Not everyone shares this view. Professor Alice Bradbury, co-author of the recent UCL paper attacking phonics, considers the use of intervention groups for weak readers a form of discrimination, as it results in a narrowing of the curriculum and hence a restriction of opportunity. This is not a new position. At my interview in Stepney Green in 1975, the headmaster described remedial work as “lowering the boom” on pupils, though he accepted my argument that, if there was a ceiling, it was my job to punch holes in it. This remains the case. The 11 year old in the foundation lesson was frustrated at not being able to read “like everyone else”, and was beginning to do so by the end of the session. Her mother, teacher, and teaching assistant, sat in on Zoom, and were all very pleased; the word “amazing” escaping the teaching assistant, as it had the Deputy Head observing my previous lesson, with J.

Before going into detail, I will say that these opponents, including Professor Becky Francis, Director of the Education Endowment Foundation, have a point. My pre-Plowden primary school had two streams, the upper with a youngish, intelligent, forward-thinking teacher, and the lower with a thug who ruled by terror and of whose pupils nothing was expected at all. Professor Francis’ assertion that ability grouping is “symbolically violent” was true in that context, and this man’s violence was more than symbolic. Around a third of the upper stream passed the 11+.

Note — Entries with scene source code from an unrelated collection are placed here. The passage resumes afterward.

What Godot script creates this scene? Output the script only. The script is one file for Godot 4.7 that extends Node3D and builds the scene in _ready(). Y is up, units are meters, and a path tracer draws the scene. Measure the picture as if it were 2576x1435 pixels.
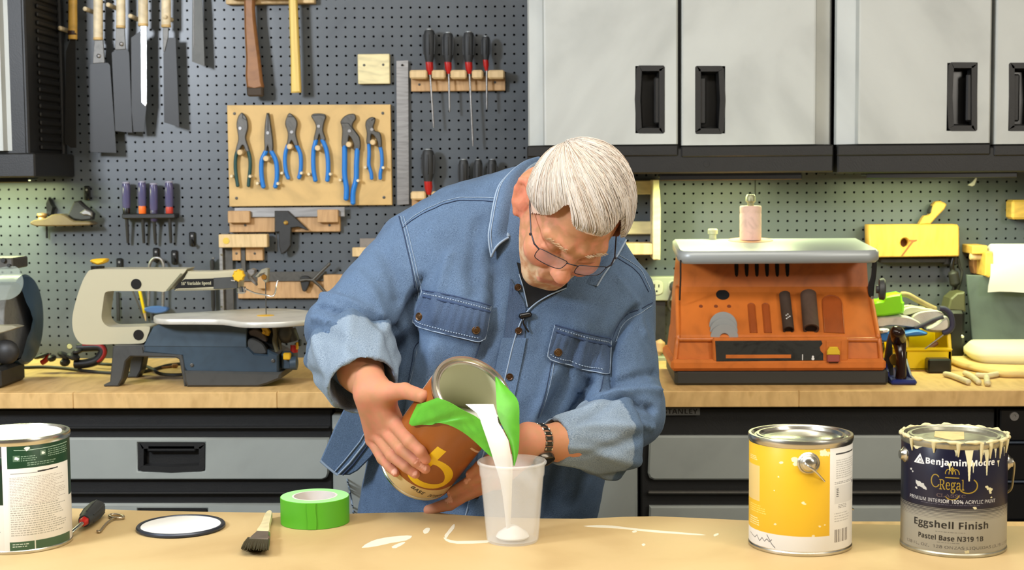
extends Node3D
# A workshop: a man in a denim shirt pours paint at a paper-covered table before a pegboard wall.
const FPX := 3700.0            # focal length in pixels of the 2576x1435 frame
const WALL := -4.007           # pegboard face
const BENCH := 0.955           # back bench top
const TABLE := 0.832           # front table top
var eye := Vector3(0, 1.45, 0)
var view: Basis
var used := {}
var M := {}
var rng := RandomNumberGenerator.new()

# ---------------------------------------------------------------- mesh builder
class B:
	var v := PackedVector3Array()
	var g := PackedInt32Array()
	var u := PackedVector2Array()
	var c := PackedColorArray()
	var t := Transform3D()
	var grp := -1
	var top := 1
	var col := Color.WHITE
	func pt(p: Vector3, uv := Vector2.ZERO) -> void:
		v.append(t * p); g.append(grp); u.append(uv); c.append(col)
	func tri(p: Vector3, q: Vector3, r: Vector3, a := Vector2.ZERO, b := Vector2.ZERO, d := Vector2.ZERO) -> void:
		pt(p, a); pt(r, d); pt(q, b)
	func quad(p: Vector3, q: Vector3, r: Vector3, s: Vector3, a := Vector2.ZERO, b := Vector2.ZERO, d := Vector2.ZERO, e := Vector2.ZERO) -> void:
		tri(p, q, r, a, b, d); tri(p, r, s, a, d, e)
	func smooth() -> void:
		top += 1; grp = top
	func flat() -> void:
		grp = -1

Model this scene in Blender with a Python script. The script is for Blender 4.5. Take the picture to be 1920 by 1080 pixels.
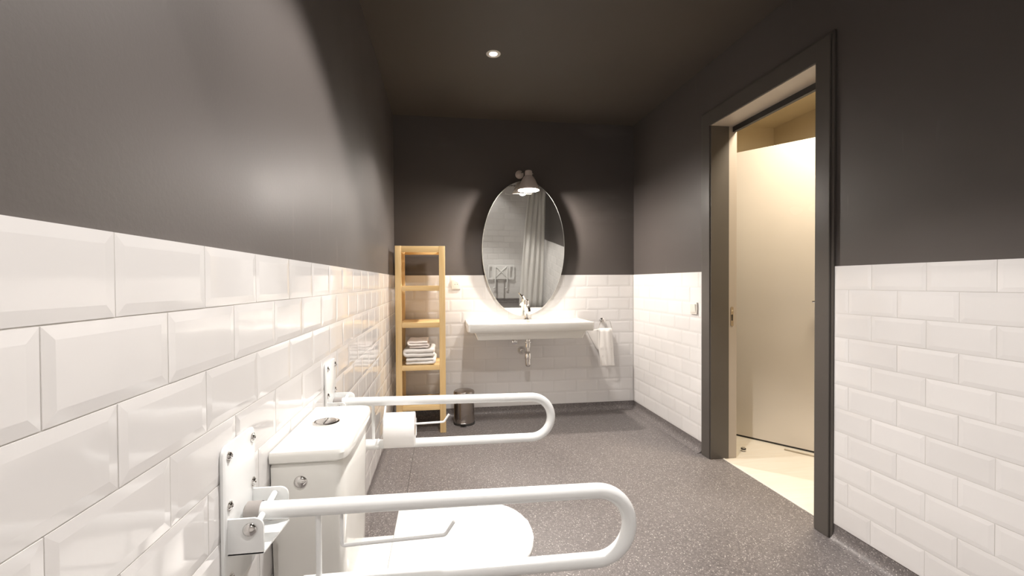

But this does not mean that grouping pupils to ensure that they all have the skills they need to succeed at school and in their working life is restricting. Most Conservatives see it as liberating, and we have the shining example of Michaela, and schools with a similar approach, to show for it. My focus on literacy and giving up hope of reforming the chaos that I saw in Labour’s Inner London Education Authority, led to success in an essential, but limited, goal. Faced with the same situation, Katharine Birbalsingh went for the bakery rather than the bread, and got it. She is the person best placed to take charge of social mobility, as she is making the biggest contribution to it.

Professor Francis rightly said recently that tuition had to be of high quality to make an impact. Successive governments have failed to understand this, and put people in charge of it who either see teachers as benighted souls in need of detailed prescription from a Cromwellian “strategy” – as if education were a military operation – or who believe in outsourcing to the point at which it does not matter whether those in charge have the faintest idea of what they’re trying to do. The Department for Children, Schools and Families binned my submission to Sir James Rose’s inquiry into dyslexia without even showing it to him. He was furious to hear this, and has since endorsed my approach. Other interested parties, including Matt Hancock and Labour’s education spokesman, should consider how far it may help them reach their goals.

It is based on accurate teaching of the use of the alphabet in English – it is more like a chart of a great river than a grid – and on the increasingly convincing evidence from brain research. Authorities and pressure groups, from dyslexia organisations to the civil service, will, no doubt, continue to judge according to their wits. Parents, teachers, and pupils will speak as they find.